Je crains qu’on ne s’attarde pas dans la petite salle qui suit et qui prépare la transition à celle des vivans; c’est l’époque des nébuleuses, l’époque de Lucrèce, je veux dire celle de Ponsard; et l’on a fait alors du Ponsard même en peinture. Les belles dames de Winterhalter, les cavaliers d’Alfred de Dreux, les modèles de Chassériau, de Cogniet et de Couture, vêtus de draps lugubres et mal coupés, tout ce monde ne peut plus nous passionner; l’intérêt ne saurait où se prendre sur ces murs, si les toiles de Ricard n’étaient venues s’y rassembler, du droit de la mort.

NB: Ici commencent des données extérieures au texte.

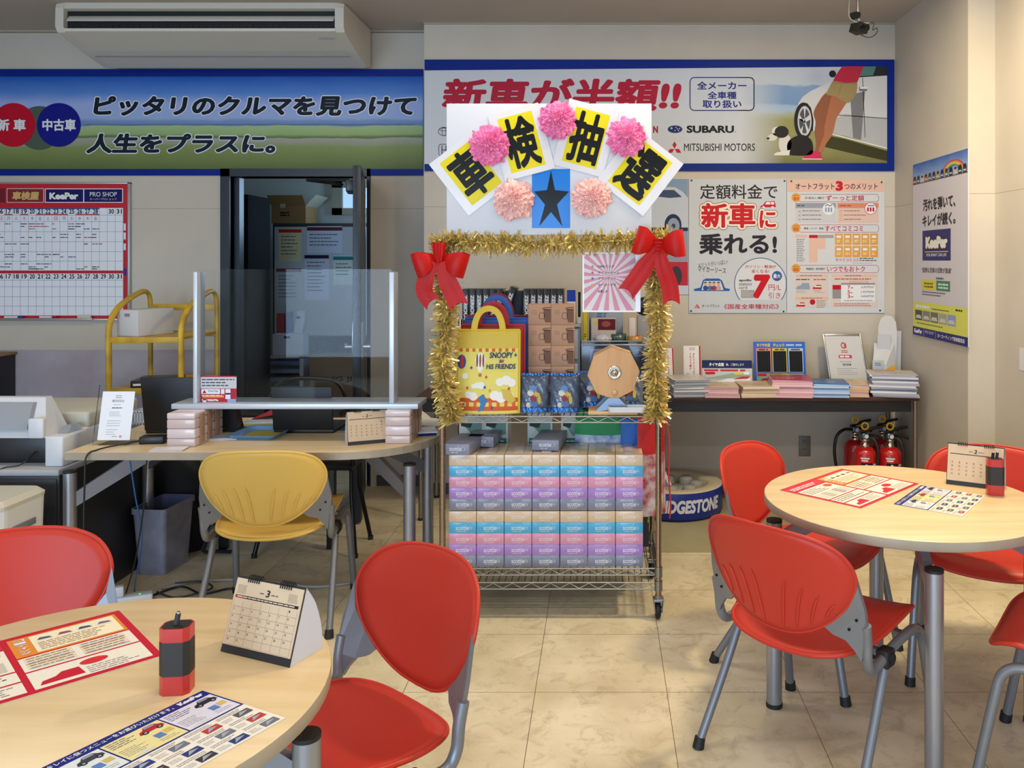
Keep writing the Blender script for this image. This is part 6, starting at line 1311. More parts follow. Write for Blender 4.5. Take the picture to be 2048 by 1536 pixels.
# ---- bags hanging at the right inside the rack
def drawbag(x, y, z0, Wd, Hh, rot, top, bottom, lb, cord, deep=.03):
    t = thing('drawstring_bag', lb, 'bag', (x, y, z0), rot, 'drawstring bags in the rack')
    cm = mat('bag_'+top, top, .6); pr = mat('bag_print_'+bottom, bottom, .6, noise=(22, 0, 'd8dce4' if bottom != 'c9c6cc' else 'a03840'))
    f = lambda s, v0, v1: (lambda u, v: Vector(((u-.5)*Wd*(1-.1*(v0+(v1-v0)*v)), s*deep*math.sin(PI*u)**.6*(1-.6*(v0+(v1-v0)*v)), (v0+(v1-v0)*v)*Hh-.02*math.sin(PI*u)*(v0+(v1-v0)*v)**3)))
    b = MB(); [b.grid(f(s, .62, 1), 14, 8, cm) for s in (-1, 1)]; b.build('upper_cloth', t)
    b = MB(); [b.grid(f(s, 0, .62), 14, 10, pr) for s in (-1, 1)]; b.build('printed_cloth', t)
    b = MB(); b.tube(catmull([(Wd*.42, -.02, Hh*.95), (Wd*.50, -.03, Hh*.7), (Wd*.47, -.03, Hh*.4), (Wd*.52, -.035, Hh*.1), (Wd*.50, -.03, -.02)], 6), .0035, mat('cord_'+cord, cord, .6), 8); b.build('cord', t)
    return t
drawbag(XW(1205, 3.76), 3.765, .52, .26, .30, 0, '1f8a4c', '3a7cc0', 'green and blue drawstring bag hanging under the upper rack shelf', 'c8c040')
drawbag(XW(1266, 3.72), 3.70, .36, .12, .44, .15, '2460b4', '2f6cb8', 'blue drawstring bag between the green one and the red one', 'b8c83c', .025)
drawbag(XW(1302, 3.66), 3.66, .38, .15, .43, .5, 'b01c22', 'c9c6cc', 'red and white drawstring bag hanging inside the right rack post', 'c02a34', .025)
# ------------------------------------------------------------------ brown table along the back wall and its contents
BTZ = .70; ty0, ty1 = 4.80, 5.33; tx0, tx1 = -1.06, XW(1840, 4.80)
BW = woodmat('dark_walnut_laminate', '55372b', '4a2f25', (1.2, 10, 10), .4); BKM = mat('table_apron_black', '14151a', .4)
t = thing('folding_table', 'long brown folding table against the back wall, loaded with magazines', 'table', ((tx0+tx1)/2, (ty0+ty1)/2, 0)); Tm = Matrix.Translation(-t.location)
b = MB(); b.T = Tm; b.box((tx0, ty0, BTZ-.022), (tx1, ty1, BTZ), BW, .003); b.build('tabletop', t)
b = MB(); b.T = Tm; b.box((tx0+.04, ty0+.012, BTZ-.085), (tx1-.045, ty0+.03, BTZ-.0225), BKM); b.build('apron', t); b = MB(); b.T = Tm; b.box((tx0+.04, ty1-.03, BTZ-.085), (tx1-.045, ty1-.012, BTZ-.0225), BKM); b.build('apron', t)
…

On reverra avec plaisir une partie de l’œuvre de cet excellent peintre; il plaît par sa distinction native, il la communique à tous ceux qu’il touche de son pinceau, même aux plus réfractaires à cette qualité. Les portraits de MM. Troplong et de Pracomtal suffiraient pour assurer à Ricard une royauté facile, dans la compagnie qui l’entoure. Saluons Théophile Gautier, peint par Bonnegrâce. Le lion est déjà vieux, ce n’est plus le temps où il défiait la bise des neiges de mordre sa poitrine, sur les sommets de la sierra de Grenade :


... Sans gravier ni toux ma poitrine profonde
Aspire à pleins poumons l’air du ciel, l’air de Dieu.